The psychologist Philip Tetlock has argued that the mentality of taboo--the belief that certain ideas are so dangerous that it is sinful even to think them--is not a quirk of Polynesian culture or religious superstition but is ingrained into our moral sense. In 2000, he reported asking university students their opinions of unpopular but defensible proposals, such as allowing people to buy and sell organs or auctioning adoption licenses to the highest-bidding parents. He found that most of his respondents did not even try to refute the proposals but expressed shock and outrage at having been asked to entertain them. They refused to consider positive arguments for the proposals and sought to cleanse themselves by volunteering for campaigns to oppose them. Sound familiar?

Pinker goes on to suggest reasons why such a sense of taboo has value to the human community -- principally in the ability to demonstrate inviolable kinship with the group such that other members of the community need not suspect that a member is, for want of a better word, for sale, corruptible.
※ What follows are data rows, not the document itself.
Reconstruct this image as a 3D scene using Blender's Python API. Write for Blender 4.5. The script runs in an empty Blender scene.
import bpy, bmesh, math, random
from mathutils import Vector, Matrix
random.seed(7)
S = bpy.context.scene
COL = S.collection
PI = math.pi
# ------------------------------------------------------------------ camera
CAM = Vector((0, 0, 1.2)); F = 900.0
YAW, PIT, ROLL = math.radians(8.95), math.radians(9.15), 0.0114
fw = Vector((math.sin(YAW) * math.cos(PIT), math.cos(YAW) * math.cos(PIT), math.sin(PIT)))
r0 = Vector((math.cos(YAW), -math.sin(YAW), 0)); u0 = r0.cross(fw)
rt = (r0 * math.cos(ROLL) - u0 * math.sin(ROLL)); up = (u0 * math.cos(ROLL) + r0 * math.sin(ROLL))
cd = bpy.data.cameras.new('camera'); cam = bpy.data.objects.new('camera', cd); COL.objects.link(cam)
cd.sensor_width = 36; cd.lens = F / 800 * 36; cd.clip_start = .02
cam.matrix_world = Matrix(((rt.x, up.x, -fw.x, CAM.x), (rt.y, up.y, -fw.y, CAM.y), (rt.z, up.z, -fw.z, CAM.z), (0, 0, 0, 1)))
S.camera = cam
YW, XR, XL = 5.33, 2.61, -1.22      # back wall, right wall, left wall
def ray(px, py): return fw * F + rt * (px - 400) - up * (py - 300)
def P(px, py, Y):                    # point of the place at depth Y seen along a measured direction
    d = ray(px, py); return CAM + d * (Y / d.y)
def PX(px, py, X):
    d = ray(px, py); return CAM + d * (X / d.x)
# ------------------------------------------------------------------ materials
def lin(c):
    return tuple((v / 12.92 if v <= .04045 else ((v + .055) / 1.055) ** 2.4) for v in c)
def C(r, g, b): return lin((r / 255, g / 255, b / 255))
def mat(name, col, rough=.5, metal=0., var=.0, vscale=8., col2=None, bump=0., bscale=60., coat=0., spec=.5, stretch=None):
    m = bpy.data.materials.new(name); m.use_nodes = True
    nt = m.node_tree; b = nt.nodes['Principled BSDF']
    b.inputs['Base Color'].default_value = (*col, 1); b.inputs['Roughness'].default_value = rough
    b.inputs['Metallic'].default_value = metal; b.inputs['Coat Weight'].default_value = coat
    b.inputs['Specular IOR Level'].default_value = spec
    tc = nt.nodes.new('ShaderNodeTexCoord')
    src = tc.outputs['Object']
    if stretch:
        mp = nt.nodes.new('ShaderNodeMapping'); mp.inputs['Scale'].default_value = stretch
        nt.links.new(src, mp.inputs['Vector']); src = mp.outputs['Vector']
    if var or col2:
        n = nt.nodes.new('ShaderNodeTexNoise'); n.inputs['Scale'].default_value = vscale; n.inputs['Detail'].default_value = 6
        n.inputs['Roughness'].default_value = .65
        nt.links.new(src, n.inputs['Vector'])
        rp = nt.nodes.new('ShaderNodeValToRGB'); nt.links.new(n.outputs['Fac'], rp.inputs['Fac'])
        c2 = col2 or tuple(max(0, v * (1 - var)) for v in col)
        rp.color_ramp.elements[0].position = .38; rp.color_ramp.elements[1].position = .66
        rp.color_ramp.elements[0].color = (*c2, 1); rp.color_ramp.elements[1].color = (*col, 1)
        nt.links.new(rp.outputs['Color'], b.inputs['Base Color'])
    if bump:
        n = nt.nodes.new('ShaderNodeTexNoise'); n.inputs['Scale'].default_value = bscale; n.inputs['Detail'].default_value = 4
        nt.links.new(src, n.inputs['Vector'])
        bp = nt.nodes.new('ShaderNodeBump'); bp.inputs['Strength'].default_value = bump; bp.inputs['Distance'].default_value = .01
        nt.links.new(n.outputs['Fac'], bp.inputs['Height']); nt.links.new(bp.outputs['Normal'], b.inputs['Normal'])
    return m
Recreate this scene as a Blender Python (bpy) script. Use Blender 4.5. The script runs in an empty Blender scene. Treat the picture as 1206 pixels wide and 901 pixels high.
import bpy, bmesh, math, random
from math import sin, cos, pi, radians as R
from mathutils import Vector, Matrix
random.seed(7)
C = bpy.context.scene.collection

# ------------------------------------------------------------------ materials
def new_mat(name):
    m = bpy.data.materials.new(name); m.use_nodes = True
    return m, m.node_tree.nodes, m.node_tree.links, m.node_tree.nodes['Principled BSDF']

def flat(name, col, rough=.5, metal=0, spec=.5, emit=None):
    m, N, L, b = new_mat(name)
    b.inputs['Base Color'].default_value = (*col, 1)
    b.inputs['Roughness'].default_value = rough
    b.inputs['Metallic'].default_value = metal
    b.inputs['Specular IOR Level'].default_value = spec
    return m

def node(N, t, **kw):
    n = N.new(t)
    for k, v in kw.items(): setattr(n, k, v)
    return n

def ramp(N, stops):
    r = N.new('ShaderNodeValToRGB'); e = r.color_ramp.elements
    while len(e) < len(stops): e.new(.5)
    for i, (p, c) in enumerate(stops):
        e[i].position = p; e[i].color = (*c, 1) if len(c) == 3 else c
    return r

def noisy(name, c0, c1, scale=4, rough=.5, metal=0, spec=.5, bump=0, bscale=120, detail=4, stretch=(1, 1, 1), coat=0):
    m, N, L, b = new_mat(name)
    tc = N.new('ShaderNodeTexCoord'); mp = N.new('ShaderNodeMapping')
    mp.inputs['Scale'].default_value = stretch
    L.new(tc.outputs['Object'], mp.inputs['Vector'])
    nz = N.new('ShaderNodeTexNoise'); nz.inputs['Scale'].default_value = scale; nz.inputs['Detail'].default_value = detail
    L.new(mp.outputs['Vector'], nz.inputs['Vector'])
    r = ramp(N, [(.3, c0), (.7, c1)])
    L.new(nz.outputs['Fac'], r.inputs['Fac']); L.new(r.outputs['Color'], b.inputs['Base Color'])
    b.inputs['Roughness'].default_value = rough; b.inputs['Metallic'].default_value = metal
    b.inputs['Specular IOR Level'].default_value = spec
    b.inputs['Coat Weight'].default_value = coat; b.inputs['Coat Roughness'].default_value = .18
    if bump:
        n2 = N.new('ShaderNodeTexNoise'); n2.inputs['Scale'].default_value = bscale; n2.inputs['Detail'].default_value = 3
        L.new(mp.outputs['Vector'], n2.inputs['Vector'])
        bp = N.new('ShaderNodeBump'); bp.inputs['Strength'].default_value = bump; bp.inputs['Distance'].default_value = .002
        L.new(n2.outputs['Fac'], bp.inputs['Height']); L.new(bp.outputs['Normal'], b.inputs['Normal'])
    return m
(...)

I won't delve any deeper into the argument, principally because I cannot. I had intended to discuss this issue at some length, but after attending a party of academics and raising the topic in a couple of conversations with relative strangers, I found such generalized hostility that I decided it might be a bad idea. Now, however, I have the cover of an eminent psychologist. In a million years, I couldn't have come up with that analysis, but I flatter myself by suggesting that my real objection, all along, was to the lack of subtlety in the analyses of what were lengthy, nuanced, and carefully hedged comments -- a deficiency made all the more odious by the fact that it was one readily indulged by academics, who ought to treasure freedom of inquiry.

That it may have been an impolitic move for the president of Harvard to invite such controversy I readily allow. I just happen to think that for leaders to lead they ought to be prepared to be impolitic, unpopular. The desire to be everything to everyone has corrupted our political dialogue, and it appears as well to be corrupting even our ivory tower intellectual realm. I'm not defending everything in the name of intellectual inquiry, of course -- it sounds as though this guy Churchill out in Colorado deserves no quarter -- but not because of his comments or conclusions, but rather because of his shoddy, and potentially fraudulent work. I still have yet to see anything that leads me to believe that Summers's comments were anything like that; there's a huge difference between the improper and the unpopular.

Hat tip, Jim Lindgren (Volokh Conspiracy).

UPDATE: A good grief!!! -- IKEA accused of gender bias for using only pictures of men assembling furniture. Of course, if they put women assembling furniture in loose blouses bending low over some half-assembled table revealing too much of their cleavage, they'd be objectifying women. Can we find anything more trivial to get upset about? (Hat tip Bernstein at Volokh.)